5 Mrd. € Umsatzpotential durch Innovationen
Wer seine Innovationen nicht nur langfristig plant, sondern darüber hinaus noch die Wünsche und Endkundenmärkte seiner Kunden von heute kennt, hat die besten Voraussetzungen für ein profitables organisches Wachstum. Doch genau hier liegt nach einer aktuellen Studie von A.T. Kearney ein erhebliches, ungenutztes Potential: Bis zu 5 Mrd. € mehr Umsatz mit neuen Produkten, die weniger als drei Jahre im Markt sind, könnten deutsche Chemieunternehmen generieren, wenn alle ein so effizientes Innovationsmanagement umsetzten wie die 30 Besten der Branche. Letztere erreichen ein Verhältnis zwischen Umsatz mit neuen Produkten zu Investitionen von 2,4, während der durchschnittliche Faktor für die gesamte Chemiebranche nur bei 1,4 liegt.

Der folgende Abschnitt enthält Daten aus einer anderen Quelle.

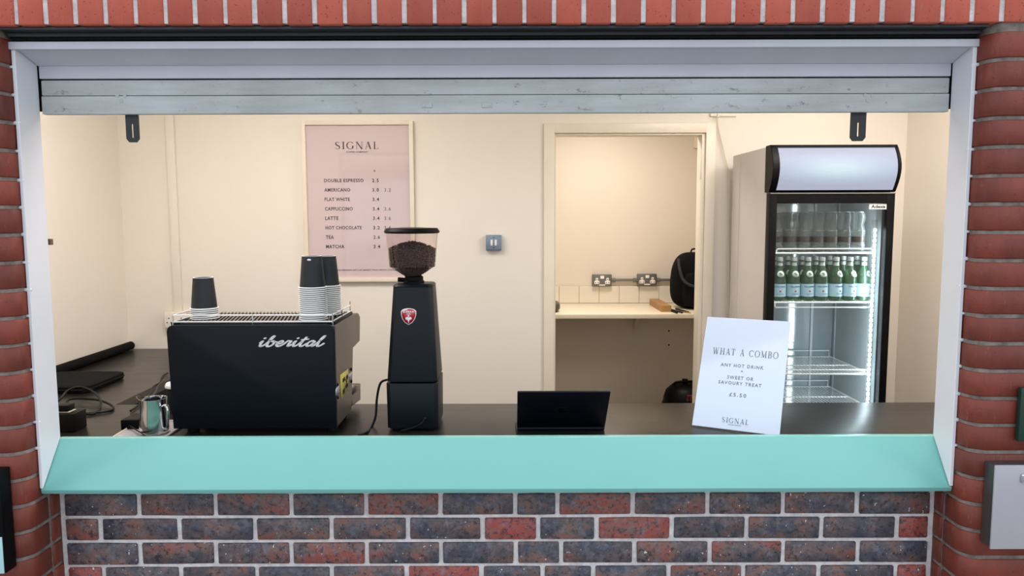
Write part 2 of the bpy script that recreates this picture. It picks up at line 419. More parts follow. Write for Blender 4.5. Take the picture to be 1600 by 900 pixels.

„Die Leistungsfähigkeit seiner Innovationskraft erhöht ein Unternehmen nicht nur dadurch, dass es das Verhältnis von Ausgaben für Forschung und Entwicklung zu Umsatz optimiert“, sagte Thomas Rings, Vice President bei A.T. Kearney. „Es geht vielmehr darum, unter den Handlungsalternativen die richtige auszuwählen und diese auf effiziente Weise umzusetzen. Davon ist manch ein Branchenplayer noch ein Stück weit entfernt.“
Dieses Bild zeigt auch die Befragung der Unternehmensberatung, in der die zentralen Kundenindustrien der Chemieindustrie zur Innovationskraft ihrer Zulieferer befragt wurden. Beteiligt haben sich Unternehmen der Branchen Automobil, Bau, Konsumgüter, Kosmetik, Medizintechnik, Verpackung sowie Papier und Zellstoffe. Obwohl rund 94 % der Befragten die Beiträge ihrer Zulieferer zur Erfüllung der Anforderungen ihrer direkten Kunden für sehr wichtig beziehungsweise wichtig halten, gab rund jeder dritte Befragte an, dass lediglich 10 bis 20 % der aktuellen Produktoder Prozessinnovationen von Zulieferern initiiert wurden. Vor allem fehlt es manchen Zulieferern in puncto Innovationskraft an Weitblick, wenn es um das langfristige Verständnis bzw. die Antizipation ihrer Kundenanforderungen geht, so ein weiteres Ergebnis. Während 65 % der Befragten den Beitrag ihrer Zulieferer zur Erfüllung aktueller Kundenanforderungen als „gut“ und 29 % als „ausreichend“ einstufen, zeichnet sich beim Blick auf zukünftige Kundenanforderungen ein schwächeres Bild ab. Nur 18 % halten den Beitrag der Zulieferindustrie für „gut“, 41 % für „ausreichend“ und 35 % für „verbesserungswürdig“. Des Weiteren zeigt die Befragung, dass Zulieferer aus der Chemieindustrie zwar eine im Wesentlichen zufrieden stellende Kenntnis der Anforderungen ihrer direkten Kunden haben, diese Kenntnis aber entlang der Wertschöpfungskette hin zum Endkonsumenten deutlich abnimmt. Für die Kenntnis der Anforderungen der Endkonsumenten gilt: Rund 70 % der Befragten halten dieses Verständnis für „verbesserungswürdig“ oder maximal „ausreichend“. Eine Befragung der 180 Teilnehmer der Handelsblatt-Tagung Chemie ergab: Innen- und Außensicht der Chemiebranche decken sich in vielen Punkten. Das Problem ist erkannt. Und die Vorträge der Referenten in Düsseldorf zeigen, dass die Chemieindustrie intensiv an der Verbesserung ihres Innovationsmanagements arbeitet.